+++ Given information +++

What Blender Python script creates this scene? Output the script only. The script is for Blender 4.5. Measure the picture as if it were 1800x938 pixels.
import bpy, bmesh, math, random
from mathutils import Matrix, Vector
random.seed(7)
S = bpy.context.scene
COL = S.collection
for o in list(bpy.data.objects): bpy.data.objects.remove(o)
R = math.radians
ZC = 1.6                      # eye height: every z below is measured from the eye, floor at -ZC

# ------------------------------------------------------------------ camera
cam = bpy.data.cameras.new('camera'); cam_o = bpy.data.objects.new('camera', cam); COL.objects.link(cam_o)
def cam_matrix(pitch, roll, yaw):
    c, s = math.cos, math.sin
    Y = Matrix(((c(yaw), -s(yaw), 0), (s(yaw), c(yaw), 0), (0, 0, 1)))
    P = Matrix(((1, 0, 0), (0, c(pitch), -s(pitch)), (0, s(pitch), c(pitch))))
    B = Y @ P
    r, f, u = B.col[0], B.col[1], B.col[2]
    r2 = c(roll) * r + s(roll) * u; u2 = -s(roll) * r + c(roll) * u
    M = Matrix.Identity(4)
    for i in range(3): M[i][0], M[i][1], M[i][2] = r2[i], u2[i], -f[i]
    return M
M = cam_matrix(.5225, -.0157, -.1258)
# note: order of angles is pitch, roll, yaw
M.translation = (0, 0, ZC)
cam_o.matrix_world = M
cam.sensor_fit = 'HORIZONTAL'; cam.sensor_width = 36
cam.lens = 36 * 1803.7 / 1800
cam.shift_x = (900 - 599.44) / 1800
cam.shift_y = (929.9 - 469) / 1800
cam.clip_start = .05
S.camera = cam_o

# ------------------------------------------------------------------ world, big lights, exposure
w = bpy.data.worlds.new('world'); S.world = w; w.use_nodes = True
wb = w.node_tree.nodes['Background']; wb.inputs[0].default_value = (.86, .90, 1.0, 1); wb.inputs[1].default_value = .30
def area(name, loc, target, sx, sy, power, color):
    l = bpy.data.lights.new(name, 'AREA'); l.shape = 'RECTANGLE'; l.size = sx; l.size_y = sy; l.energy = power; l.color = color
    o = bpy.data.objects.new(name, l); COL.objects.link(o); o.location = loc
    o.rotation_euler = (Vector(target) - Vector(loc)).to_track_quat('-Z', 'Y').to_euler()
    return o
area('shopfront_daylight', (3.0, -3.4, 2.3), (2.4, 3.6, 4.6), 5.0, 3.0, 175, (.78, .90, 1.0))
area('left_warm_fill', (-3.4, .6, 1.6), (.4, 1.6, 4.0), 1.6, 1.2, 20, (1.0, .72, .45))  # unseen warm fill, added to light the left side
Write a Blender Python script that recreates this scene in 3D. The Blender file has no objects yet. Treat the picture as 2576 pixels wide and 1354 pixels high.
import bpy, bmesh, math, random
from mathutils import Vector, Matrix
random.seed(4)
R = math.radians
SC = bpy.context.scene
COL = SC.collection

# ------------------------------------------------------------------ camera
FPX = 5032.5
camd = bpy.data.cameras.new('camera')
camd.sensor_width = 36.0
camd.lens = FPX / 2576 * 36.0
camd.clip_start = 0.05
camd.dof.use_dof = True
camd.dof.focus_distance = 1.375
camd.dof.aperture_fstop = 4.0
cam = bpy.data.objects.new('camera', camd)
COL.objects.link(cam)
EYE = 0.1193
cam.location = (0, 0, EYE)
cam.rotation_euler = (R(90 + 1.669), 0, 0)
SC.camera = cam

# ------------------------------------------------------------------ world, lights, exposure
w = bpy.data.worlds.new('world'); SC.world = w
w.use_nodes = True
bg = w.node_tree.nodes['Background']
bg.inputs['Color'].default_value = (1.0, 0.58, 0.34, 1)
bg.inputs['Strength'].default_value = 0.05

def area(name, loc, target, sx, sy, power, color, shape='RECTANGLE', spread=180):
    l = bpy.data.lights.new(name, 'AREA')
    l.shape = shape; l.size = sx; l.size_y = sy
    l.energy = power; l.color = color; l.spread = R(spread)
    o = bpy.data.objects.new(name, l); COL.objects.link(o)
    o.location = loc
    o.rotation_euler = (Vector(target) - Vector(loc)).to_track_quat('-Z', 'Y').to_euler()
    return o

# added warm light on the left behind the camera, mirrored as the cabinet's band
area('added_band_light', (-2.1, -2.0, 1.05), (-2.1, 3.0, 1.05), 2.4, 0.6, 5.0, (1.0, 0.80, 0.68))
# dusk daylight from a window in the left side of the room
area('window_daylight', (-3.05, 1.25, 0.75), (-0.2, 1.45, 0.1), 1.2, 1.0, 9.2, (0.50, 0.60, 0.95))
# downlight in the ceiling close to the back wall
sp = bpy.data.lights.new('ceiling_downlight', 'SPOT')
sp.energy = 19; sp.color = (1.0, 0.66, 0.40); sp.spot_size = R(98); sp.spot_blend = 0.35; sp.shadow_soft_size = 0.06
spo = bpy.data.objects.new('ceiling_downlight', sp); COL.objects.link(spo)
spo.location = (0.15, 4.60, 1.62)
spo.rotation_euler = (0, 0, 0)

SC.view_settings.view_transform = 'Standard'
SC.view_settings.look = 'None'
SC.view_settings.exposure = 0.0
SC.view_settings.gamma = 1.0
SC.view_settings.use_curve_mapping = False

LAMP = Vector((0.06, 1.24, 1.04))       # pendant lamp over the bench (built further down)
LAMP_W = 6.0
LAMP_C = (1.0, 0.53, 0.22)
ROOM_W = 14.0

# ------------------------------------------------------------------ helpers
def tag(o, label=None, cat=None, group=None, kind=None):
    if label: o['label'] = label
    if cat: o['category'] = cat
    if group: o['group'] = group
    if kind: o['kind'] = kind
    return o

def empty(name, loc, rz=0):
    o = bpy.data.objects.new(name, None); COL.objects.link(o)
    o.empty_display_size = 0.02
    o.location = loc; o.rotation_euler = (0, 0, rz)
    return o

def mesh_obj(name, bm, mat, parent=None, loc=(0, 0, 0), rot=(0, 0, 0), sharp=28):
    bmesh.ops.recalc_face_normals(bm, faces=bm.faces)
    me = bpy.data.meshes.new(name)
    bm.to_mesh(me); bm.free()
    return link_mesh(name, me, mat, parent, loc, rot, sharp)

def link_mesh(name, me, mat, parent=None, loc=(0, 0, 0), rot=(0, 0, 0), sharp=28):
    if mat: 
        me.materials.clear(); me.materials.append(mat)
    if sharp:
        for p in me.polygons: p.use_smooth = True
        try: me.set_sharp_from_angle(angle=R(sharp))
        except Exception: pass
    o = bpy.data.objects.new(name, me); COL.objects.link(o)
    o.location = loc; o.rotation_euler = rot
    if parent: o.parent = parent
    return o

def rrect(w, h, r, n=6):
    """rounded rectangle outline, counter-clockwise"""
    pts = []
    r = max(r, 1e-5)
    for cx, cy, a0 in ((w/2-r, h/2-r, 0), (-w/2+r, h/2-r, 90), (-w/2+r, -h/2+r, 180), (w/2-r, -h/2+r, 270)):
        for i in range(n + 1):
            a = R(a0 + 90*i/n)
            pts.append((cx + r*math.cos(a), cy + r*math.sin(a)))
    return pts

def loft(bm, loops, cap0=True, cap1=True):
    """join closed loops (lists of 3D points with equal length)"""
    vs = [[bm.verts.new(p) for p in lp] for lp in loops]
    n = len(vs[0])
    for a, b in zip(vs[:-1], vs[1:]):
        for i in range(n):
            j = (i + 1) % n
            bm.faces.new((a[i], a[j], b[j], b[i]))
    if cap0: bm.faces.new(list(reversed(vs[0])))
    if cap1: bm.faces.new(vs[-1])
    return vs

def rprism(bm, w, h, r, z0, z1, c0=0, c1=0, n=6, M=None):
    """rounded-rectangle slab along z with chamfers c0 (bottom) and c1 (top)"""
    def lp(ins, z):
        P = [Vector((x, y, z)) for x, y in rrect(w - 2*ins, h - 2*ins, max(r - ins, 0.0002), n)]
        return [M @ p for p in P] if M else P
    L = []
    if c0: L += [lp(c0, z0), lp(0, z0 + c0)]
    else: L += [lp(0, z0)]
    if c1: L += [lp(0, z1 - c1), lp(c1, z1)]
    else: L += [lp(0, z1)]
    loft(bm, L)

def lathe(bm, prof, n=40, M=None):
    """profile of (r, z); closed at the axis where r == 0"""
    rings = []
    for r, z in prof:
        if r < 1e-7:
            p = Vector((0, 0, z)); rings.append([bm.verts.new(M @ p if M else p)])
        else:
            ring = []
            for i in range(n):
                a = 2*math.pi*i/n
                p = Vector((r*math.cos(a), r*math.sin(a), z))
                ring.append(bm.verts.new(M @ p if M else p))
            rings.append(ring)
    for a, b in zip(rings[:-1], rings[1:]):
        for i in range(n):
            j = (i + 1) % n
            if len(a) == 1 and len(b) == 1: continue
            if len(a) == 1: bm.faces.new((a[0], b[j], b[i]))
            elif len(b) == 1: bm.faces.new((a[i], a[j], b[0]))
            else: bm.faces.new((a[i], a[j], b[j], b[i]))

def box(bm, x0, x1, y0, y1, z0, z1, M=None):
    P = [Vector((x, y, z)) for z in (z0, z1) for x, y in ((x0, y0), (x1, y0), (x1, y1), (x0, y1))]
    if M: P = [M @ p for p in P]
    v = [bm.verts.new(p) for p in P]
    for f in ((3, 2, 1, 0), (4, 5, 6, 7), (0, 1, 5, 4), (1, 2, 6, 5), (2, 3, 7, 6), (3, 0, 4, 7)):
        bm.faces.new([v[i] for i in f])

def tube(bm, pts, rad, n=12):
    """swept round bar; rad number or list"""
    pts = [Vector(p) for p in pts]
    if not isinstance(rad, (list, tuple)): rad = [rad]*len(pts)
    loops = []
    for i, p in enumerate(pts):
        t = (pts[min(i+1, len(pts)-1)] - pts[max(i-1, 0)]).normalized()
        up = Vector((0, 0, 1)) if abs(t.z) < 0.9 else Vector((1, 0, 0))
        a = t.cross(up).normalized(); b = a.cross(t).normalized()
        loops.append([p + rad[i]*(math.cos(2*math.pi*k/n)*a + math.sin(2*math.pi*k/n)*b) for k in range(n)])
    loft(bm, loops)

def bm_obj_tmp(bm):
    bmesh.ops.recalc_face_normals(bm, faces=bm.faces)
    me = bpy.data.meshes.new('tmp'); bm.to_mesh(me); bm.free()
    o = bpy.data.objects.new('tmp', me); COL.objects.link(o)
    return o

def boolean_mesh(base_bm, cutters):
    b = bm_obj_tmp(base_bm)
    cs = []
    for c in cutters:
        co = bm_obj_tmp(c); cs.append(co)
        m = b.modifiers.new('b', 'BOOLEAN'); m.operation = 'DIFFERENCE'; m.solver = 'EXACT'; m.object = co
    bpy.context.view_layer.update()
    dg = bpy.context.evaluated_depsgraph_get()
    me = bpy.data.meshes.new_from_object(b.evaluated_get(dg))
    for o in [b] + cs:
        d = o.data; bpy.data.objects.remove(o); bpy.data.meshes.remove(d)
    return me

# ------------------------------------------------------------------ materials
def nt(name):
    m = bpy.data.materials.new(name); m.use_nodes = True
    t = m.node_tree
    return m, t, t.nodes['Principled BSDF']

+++

> [Task]: Which lines above run from the one containing "Write a Blender" down to the one containing "COL = SC.collection"? Repeat exactly those, both ends included, and nothing else.

> [Task output]:
Write a Blender Python script that recreates this scene in 3D. The Blender file has no objects yet. Treat the picture as 2576 pixels wide and 1354 pixels high.
import bpy, bmesh, math, random
from mathutils import Vector, Matrix
random.seed(4)
R = math.radians
SC = bpy.context.scene
COL = SC.collection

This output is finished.